Muito se tem falado sobre o Lítio…

Por Luís Gil, Membro Conselheiro e Especialista em Energia da Ordem dos Engenheiros

Muito se tem falado sobre o lítio nos últimos dias… mas não pelas melhores razões. Questões políticas e judiciais à parte, muito também há ainda para refletir noutras vertentes neste domínio.

As sociedades modernas têm sido impulsionadas pela combustão de combustíveis fósseis, mas os danos ambientais relacionados conduziram-nos a um ponto crítico, como é reconhecido pela maioria das pessoas e instituições que se dedicam a este tema. A urgência em virar agulhas para fontes de energia adequadas a um futuro ambientalmente menos problemático – e aqui não só no que diz respeito a questões ambientais – é por demais evidente.

No centro desta transição estão, de momento, as baterias de ião de lítio, o que provoca uma “sede” por este leve e pouco denso metal, que tem crescido exponencialmente. Por isso se tem colocado a questão de saber se haverá lítio suficiente para tanta procura.

De acordo com os dados da US Geological Survey (USGS), a produção de lítio aumentou significativamente nas últimas duas décadas, duplicando a cada oito anos. Mesmo assim isto pode não ser suficiente pois prevê-se que a procura possa mesmo vir a exceder esta oferta aumentada.

Todos temos também sido invadidos com informação sobre ambiciosos planos de fabricantes automóveis e até de governos por esse mundo fora com projeções de mais e mais veículos elétricos, o que conduzirá a uma maior procura de lítio, pressionando as fontes e o aumento do respetivo abastecimento. E mesmo quem utiliza os transportes públicos ou outro tipo de locomoção, não deixa atualmente de utilizar muitos dispositivos que utilizam baterias de ião de lítio, como o indispensável telemóvel!

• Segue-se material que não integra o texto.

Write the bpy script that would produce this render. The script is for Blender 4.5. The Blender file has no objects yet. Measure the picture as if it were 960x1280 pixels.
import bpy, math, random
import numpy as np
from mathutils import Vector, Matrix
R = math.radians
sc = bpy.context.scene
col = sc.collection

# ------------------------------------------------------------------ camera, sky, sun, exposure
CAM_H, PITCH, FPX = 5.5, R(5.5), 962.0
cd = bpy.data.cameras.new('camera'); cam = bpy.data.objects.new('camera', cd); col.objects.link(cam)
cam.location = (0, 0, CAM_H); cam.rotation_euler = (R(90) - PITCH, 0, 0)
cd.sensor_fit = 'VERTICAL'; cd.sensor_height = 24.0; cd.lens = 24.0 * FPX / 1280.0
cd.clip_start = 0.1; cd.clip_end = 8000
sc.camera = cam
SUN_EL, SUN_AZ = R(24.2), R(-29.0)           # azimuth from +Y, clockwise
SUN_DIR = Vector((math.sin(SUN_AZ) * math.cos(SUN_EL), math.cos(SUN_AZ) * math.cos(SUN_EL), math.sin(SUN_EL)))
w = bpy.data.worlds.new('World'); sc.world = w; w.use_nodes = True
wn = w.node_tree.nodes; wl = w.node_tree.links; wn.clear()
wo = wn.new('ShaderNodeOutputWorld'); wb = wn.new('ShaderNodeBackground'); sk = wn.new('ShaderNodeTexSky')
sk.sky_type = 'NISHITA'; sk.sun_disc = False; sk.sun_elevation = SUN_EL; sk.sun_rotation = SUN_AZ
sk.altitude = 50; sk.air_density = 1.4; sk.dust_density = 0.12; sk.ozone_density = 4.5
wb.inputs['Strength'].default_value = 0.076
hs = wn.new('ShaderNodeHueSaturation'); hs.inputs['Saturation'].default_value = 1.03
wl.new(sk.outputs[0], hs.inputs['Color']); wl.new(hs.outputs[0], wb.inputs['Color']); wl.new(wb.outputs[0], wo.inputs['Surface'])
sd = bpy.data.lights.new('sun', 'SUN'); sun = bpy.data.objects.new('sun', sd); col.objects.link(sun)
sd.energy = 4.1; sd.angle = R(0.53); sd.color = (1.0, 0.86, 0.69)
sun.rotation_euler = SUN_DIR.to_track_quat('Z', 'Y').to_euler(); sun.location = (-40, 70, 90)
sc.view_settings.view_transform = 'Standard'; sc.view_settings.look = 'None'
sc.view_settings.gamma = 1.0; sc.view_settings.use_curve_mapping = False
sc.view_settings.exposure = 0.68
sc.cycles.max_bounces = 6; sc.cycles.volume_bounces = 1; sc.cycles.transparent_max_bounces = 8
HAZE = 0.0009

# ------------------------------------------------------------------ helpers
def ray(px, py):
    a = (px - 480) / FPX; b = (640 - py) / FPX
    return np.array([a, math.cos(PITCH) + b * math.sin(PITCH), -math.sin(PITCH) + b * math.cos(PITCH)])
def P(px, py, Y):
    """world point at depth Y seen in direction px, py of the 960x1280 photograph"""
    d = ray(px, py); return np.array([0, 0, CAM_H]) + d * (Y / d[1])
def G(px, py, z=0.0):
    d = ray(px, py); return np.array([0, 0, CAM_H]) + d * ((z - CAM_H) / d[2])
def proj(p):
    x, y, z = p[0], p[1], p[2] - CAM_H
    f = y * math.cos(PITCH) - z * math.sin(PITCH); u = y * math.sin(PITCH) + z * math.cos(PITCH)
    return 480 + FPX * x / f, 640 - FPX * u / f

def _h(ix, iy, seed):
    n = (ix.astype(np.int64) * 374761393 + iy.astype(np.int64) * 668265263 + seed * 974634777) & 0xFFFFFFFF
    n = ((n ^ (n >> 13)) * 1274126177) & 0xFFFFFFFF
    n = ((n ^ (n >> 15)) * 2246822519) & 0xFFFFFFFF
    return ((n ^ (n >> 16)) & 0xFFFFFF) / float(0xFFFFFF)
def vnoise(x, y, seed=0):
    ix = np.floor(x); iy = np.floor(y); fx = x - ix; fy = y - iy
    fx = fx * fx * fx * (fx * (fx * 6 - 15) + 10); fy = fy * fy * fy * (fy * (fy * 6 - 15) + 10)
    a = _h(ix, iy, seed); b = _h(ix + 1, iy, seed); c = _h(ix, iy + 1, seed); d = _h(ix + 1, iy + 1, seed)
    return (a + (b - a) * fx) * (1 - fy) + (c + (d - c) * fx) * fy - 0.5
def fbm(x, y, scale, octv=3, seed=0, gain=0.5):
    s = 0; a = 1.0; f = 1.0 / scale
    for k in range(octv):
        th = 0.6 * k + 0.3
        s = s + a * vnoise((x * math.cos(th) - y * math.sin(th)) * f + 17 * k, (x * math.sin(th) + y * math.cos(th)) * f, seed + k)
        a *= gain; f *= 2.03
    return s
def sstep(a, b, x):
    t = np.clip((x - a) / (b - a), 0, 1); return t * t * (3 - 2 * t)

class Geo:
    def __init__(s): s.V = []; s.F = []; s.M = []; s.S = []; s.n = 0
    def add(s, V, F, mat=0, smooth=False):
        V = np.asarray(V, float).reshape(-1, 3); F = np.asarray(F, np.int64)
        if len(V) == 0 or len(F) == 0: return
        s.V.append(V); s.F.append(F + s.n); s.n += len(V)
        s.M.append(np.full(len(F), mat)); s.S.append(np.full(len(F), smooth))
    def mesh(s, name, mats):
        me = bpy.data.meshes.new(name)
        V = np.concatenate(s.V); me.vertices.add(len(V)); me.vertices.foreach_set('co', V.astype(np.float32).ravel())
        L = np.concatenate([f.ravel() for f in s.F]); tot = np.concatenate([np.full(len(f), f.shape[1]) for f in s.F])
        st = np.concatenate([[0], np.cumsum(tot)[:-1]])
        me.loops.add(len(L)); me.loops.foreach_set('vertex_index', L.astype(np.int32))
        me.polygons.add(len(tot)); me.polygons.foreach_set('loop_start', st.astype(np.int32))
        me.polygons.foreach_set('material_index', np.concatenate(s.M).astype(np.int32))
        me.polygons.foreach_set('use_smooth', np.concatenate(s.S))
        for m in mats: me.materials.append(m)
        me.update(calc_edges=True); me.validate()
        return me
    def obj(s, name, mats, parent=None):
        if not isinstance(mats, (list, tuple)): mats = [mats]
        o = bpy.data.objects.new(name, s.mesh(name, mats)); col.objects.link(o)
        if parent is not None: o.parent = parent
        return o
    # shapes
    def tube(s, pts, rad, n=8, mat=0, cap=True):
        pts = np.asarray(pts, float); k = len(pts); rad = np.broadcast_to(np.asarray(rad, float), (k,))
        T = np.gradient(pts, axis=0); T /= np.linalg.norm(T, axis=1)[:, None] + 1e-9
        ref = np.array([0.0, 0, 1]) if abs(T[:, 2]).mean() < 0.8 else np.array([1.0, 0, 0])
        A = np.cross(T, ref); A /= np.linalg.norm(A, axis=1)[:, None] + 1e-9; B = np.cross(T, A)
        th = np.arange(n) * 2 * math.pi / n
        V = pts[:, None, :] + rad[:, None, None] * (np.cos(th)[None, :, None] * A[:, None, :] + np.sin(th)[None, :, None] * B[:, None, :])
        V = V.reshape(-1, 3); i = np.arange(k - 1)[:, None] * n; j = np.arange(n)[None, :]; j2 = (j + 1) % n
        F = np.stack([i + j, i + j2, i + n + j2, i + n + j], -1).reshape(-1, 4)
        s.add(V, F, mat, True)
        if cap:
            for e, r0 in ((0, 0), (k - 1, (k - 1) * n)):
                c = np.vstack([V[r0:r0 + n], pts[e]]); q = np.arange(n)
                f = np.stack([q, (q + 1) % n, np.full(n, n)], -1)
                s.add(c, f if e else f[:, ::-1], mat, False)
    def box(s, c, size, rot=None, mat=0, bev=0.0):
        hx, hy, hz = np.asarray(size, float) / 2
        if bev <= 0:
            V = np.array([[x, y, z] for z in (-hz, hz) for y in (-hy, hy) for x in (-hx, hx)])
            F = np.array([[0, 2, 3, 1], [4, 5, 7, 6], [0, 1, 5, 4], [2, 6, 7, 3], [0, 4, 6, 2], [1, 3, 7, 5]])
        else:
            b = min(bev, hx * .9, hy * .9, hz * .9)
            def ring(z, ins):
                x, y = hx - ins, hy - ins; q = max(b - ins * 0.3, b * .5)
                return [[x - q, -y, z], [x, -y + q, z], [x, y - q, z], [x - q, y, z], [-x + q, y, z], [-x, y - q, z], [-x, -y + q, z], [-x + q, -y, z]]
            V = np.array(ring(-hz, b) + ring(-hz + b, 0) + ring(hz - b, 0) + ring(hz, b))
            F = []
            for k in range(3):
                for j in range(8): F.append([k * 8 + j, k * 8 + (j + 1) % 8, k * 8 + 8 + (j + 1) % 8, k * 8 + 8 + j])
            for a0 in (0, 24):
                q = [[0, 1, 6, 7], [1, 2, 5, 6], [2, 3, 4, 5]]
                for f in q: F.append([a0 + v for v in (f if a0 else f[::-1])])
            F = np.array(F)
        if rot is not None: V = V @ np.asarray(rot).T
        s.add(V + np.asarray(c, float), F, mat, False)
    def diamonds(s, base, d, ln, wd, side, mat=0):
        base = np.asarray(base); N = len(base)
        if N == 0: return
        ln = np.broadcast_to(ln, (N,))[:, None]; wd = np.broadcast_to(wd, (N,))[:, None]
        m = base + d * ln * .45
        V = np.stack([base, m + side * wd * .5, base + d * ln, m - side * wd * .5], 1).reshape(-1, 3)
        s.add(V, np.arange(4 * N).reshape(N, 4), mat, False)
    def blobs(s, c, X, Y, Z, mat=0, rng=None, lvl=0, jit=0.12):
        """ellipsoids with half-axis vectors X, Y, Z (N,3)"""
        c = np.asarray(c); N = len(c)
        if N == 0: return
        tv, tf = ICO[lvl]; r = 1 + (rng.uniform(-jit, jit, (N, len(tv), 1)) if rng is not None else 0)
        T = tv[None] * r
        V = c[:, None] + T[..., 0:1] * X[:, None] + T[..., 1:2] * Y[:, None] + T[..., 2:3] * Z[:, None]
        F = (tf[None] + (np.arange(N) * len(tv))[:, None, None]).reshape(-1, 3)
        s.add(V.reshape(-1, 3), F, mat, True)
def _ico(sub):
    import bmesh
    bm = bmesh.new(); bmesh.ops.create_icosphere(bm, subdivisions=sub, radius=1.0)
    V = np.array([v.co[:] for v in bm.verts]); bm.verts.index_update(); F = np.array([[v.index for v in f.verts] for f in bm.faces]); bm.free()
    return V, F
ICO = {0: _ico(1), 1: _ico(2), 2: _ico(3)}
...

Porém nem tudo são más notícias. A mesma USGS indica que as reservas globais conhecidas de lítio têm também aumentado de forma estável, através da descoberta de novas reservas. Além disso, futuramente a reciclagem do lítio desempenhará um importante papel neste abastecimento. Existem, para além disso, fontes alternativas do lítio como seja a partir da água do mar, mas cuja custo é atualmente ainda muito elevado. E novas tecnologias de baterias que utilizam outros materiais.

Há contas fáceis de fazer para nos apercebermos destas questões. Se considerarmos uma bateria média de um automóvel de 100 kWh, com 100 g (há quem fale em 170 g) de lítio por kWh, precisamos de 10 kg (17 kg) de lítio por viatura. Com este valor, face às reservas conhecidas, especialistas referem que poderiam ser fabricados cerca de 6-10 mil milhões de viaturas.

Assim a curto médio prazo o risco de virmos a ficar sem o lítio necessário parece poder ser contrabalançado pelos motivos apontados. Mas para isso há que explorar as reservas conhecidas.

Naturalmente que essa exploração terá que ser feita de acordo com todas e as mais restritivas regras ambientais, de ordenamento do território, económicas e sociais. Nisto não há qualquer dúvida nem cedência. Mas não se pode pensar em não explorar um recurso tão necessário. Se não pensemos. Alguém está contra a produção de alimentos em áreas agrícolas que antes de o serem eram áreas selvagens e o habitat de inúmeras espécies vegetais e animais? Na idade média, grande parte do nosso país era floresta ou baldios, onde a caça era um recurso muito importante para as populações. Por exemplo, os atuais olivais e as searas do Alentejo, eram então zonas de montaria e de apanha de cogumelos e bolotas. Com o crescimento da população, muitas dessas áreas, foram transformadas em áreas agrícolas e de produção mais ou menos intensiva. Se alguém então tivesse travado esta transição, como se alimentaria a crescente população e se desenvolveria o país?

Saliente-se também que a Agência Internacional de Energia, estima um aumento da procura dos minerais em geral relacionados com a transição energética para se atingir a meta de emissões zero em 2050. Mas, embora as consequências dessa procura como os impactos ambientais e sociais levantem preocupações, na verdade não tem sido feita uma comparação com as atividades de mineração correntes ligadas ao atual sistema energético dominado pelos combustíveis fósseis, como a mineração do carvão, por exemplo, que diminuirão, para além do importante contributo da reciclagem. Num estudo muito recente publicado em outubro passado, é mesmo referido que a transição energética requererá no futuro substancialmente menos mineração do que no atual sistema baseado em combustíveis fósseis.